>> BEGIN
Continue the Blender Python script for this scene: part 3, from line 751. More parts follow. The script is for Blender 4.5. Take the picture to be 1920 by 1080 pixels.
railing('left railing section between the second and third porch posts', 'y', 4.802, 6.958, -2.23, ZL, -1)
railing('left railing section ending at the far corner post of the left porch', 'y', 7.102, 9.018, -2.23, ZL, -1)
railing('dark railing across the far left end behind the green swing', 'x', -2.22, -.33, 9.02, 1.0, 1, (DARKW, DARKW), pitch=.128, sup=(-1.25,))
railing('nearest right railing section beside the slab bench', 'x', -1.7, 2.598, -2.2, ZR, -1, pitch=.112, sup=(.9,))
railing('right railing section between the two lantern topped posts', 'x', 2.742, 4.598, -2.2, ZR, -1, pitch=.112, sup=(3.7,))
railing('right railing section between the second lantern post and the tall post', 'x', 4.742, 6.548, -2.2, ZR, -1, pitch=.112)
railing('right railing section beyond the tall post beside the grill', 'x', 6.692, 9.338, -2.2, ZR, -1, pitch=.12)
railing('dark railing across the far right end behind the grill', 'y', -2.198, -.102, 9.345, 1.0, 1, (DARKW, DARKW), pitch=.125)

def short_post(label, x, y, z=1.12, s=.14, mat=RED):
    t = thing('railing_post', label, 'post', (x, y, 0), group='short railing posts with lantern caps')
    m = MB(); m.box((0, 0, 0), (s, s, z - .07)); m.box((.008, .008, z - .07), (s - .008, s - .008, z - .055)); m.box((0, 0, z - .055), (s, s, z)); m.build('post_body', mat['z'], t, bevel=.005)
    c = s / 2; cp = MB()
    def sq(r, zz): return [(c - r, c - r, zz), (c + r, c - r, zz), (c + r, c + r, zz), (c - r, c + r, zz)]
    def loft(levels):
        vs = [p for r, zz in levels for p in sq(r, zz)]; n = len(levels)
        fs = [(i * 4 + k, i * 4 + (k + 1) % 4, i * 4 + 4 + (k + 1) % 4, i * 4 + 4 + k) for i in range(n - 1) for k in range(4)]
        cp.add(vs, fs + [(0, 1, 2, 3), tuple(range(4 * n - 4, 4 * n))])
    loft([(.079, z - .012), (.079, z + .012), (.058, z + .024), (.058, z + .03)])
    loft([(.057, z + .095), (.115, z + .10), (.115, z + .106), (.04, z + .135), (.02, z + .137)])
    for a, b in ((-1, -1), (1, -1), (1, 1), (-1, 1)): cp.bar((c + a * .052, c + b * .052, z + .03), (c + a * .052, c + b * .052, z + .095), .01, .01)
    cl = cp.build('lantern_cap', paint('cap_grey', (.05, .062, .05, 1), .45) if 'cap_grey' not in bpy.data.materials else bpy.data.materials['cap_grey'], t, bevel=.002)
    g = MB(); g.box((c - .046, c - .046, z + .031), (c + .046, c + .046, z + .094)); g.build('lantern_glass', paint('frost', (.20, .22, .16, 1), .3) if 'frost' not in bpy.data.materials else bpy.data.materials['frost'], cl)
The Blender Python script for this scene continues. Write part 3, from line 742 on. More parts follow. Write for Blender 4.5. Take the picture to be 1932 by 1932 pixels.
>> END
> Instruction
Tell how many lines of the records above hold the string "follow". Give no other text.

> Solution for this task
2